Caravage est un film un peu bâtard, il se veut assez grand public, ne lésine pas sur les moyens, réunit acteurs français et italiens (sans doute pour mieux l'exporter chez nous) et en même temps on a quand même quelque chose d'assez audacieux et presque intimiste sur la création artistique. La photographie du film, très jaune, très sombre est clairement là pour reconstituer les ambiances qu'on peut retrouver dans les tableaux du Caravage. Disons que formellement ça a été soigné, étudié et qu'il y a une volonté de rendre hommage à cet artiste.

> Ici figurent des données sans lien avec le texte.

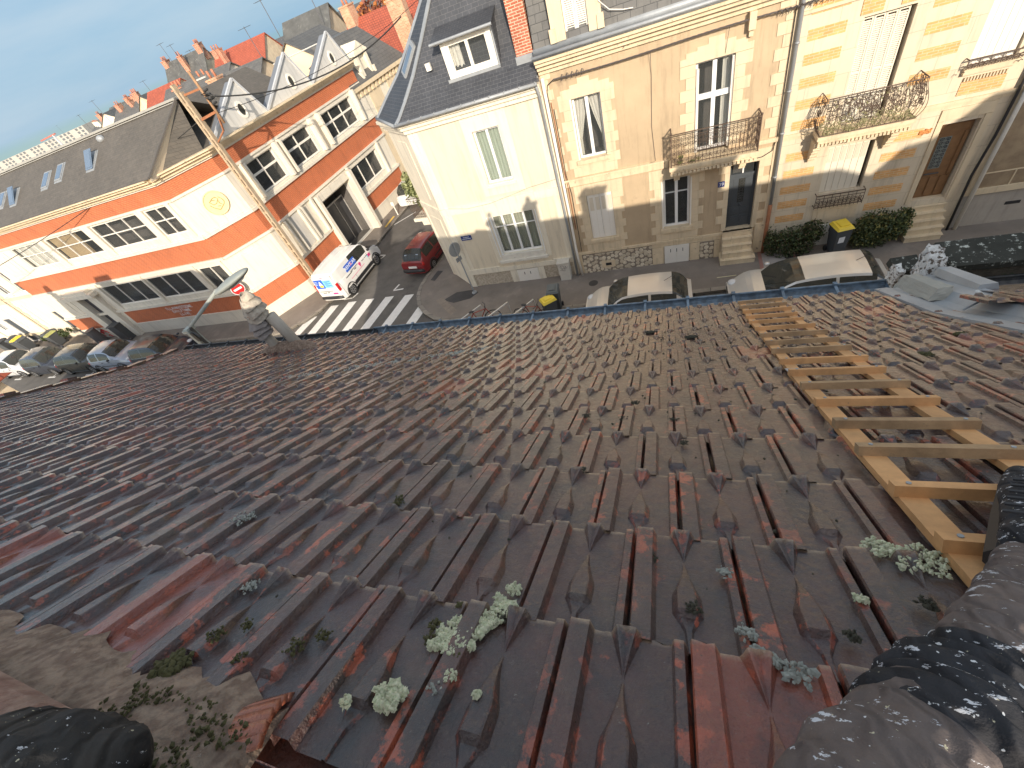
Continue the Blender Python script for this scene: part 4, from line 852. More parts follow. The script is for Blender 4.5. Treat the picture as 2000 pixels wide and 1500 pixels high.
do = dm.build('dormer', [slateD, whPaint, zinc, roomM], wh)
window(frame(0, dy, 1, dy), -6.10, -4.76, 8.02, 8.80, do, y=.03, m=whPaint, mull=.10, fr=.07, curt=[(0.02, .28)])
window(FW, -6.10, -5.12, 4.55, 6.37, wh, y=.10, fr=.07, mull=.09, curt=[(.03, .49, curtG), (.51, .97, curtG)])
window(FW, -6.52, -4.72, 1.56, 3.30, wh, cols=(.25, .5, .75), rows=(.70,), rowmull=.03, y=.10, fr=.07, mull=.09, curt=[(.02, .98, mat('linen_curtain', (.50, .52, .40), .9))])
mb = M(FW)
mb.box(-6.22, -5.02, -.09, .1, 4.42, 4.50); mb.box(-6.12, -5.10, -.05, .09, 4.501, 4.548); mb.box(-6.72, -4.56, -.12, .1, 1.18, 1.30); mb.box(-6.60, -4.64, -.07, .09, 1.301, 1.555); mb.build('window_sill', mat('flaking_sill', (.70, .66, .57), .8, .1, 5, blotch=((.42, .38, .30), .60, 10)), wh)
mb = M(FW); mb.box(-6.55, -6.49, -.05, .02, 1.56, 3.30); mb.tube([(-6.63, -.08, 1.5), (-6.66, -.03, 3.3)], .02, 6); mb.tube([(-4.63, -.08, 1.5), (-4.63, -.03, 3.3)], .02, 6); mb.build('folded_shutter', pvc, wh)
mb = M(FW); mb.box(-6.14, -5.67, -.035, .0, .0, .71); mb.box(-5.665, -5.18, -.035, .0, .0, .71); 
for z in (.35, .42): mb.box(-5.83, -5.80, -.038, -.034, .45, .58, 1); mb.box(-5.56, -5.53, -.038, -.034, .45, .58, 1); break
mb.build('cellar_hatch', [whPaint, blackP], wh)
mb = M(FW); mb.box(-4.20, -3.74, -.38, -.03, .42, .95); mb.box(-4.23, -3.71, -.42, -.03, .95, 1.0); mb.box(-4.19, -3.75, -.36, -.03, .11, .415); mb.box(-4.28, -3.68, -.48, -.03, .0, .11)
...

Mais paradoxalement on ne voit que très peu ses œuvres, souvent uniquement en insert et déformées. Et c'est là que se pose immédiatement la question du point de vue. On suit Louis Garrel (à la synchro labiale parfois douteuse) qui est appelé l'Ombre, d'où le titre en VO, et qui doit rendre un rapport au Pape pour savoir s'il faut ou non gracier le Caravage. Au début du film la caméra passe très vite sur les tableaux, on ne voit presque rien et puis l'Ombre voit la Méduse du Caravage, là on filme enfin le tableau en entier, on prend quelques secondes le voir et pour voir quel effet il fait à ceux qui le regardent. On sent que Garrel est fasciné.
Je me suis donc dit qu'on allait voir les tableaux du point de vue de l'Ombre, du point de vue de ce type qui dit ne rien connaitre à l'art et qui va être de plus en plus obsédé par ces œuvres. Et en fait non... on le fera une nouvelle fois pour Amor Vincit Omnia et c'est tout.

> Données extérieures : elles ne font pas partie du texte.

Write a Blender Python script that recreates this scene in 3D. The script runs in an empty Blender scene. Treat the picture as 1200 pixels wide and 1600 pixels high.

Et j'ai du mal expliquer pourquoi le réalisateur qui a clairement l'air d'adorer le Caravage rechigne à ce point là à montrer ses tableaux. Surtout qu'à côté de ça il va faire des reconstitutions magnifiques de certains tableaux marquants avec ses acteurs qui posent pour le Caravage.

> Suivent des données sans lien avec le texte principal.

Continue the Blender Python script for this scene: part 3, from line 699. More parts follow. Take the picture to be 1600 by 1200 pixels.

Tant qu'à faire, continuons sur le point de vue, Garrel interroge donc plein de gens qui on connu l'artiste, à différentes époques, qui ont des avis très différents sur lui. Et forcément comment ne pas penser à Citizen Kane ? Il aurait fallu que les témoignages laissent plus transparaître la subjectivité de leurs auteurs, sinon la composition en flashback, où on passe d'un personnage à l'autre, n'a pas réellement lieu d'être.
Mais je chipote, le plus intéressant est le discours sur l'art, notons par ailleurs le parallèle entre Giordano Bruno et ce que le Caravage dit sur l'art. Il dit chercher le réel, chercher l'inspiration dans la vie des gens pour que ça leur parle (ce qui ne plait pas forcément à l’Église). Et c'est quelque chose qui me parle. C'est quelque chose qu'on peut facilement transposer au cinéma et je regrette un peu que le film n'ait pas réussi à puiser sa force dans le réel et la vie des gens. C'est beau, c'est bien fait, mais je ne dirais pas que ça fait "vrai".
En tous cas on voit bien que les débats sur les artistes et leur œuvre ne datent pas d'hier et vu que c'est un peu mon dada je trouve ça intéressant de voir ça développé au cinéma.
Bref, un film sympathique qui arrive à allier un côté grand public avec quelques réflexions pas inintéressantes sur l'art (voire même la religion), c'est clairement pas parfait, ça pourrait aller plus loin, mais je dois dire que je m'attendais à un truc assez médiocre car trop classique et j'ai été agréablement surpris.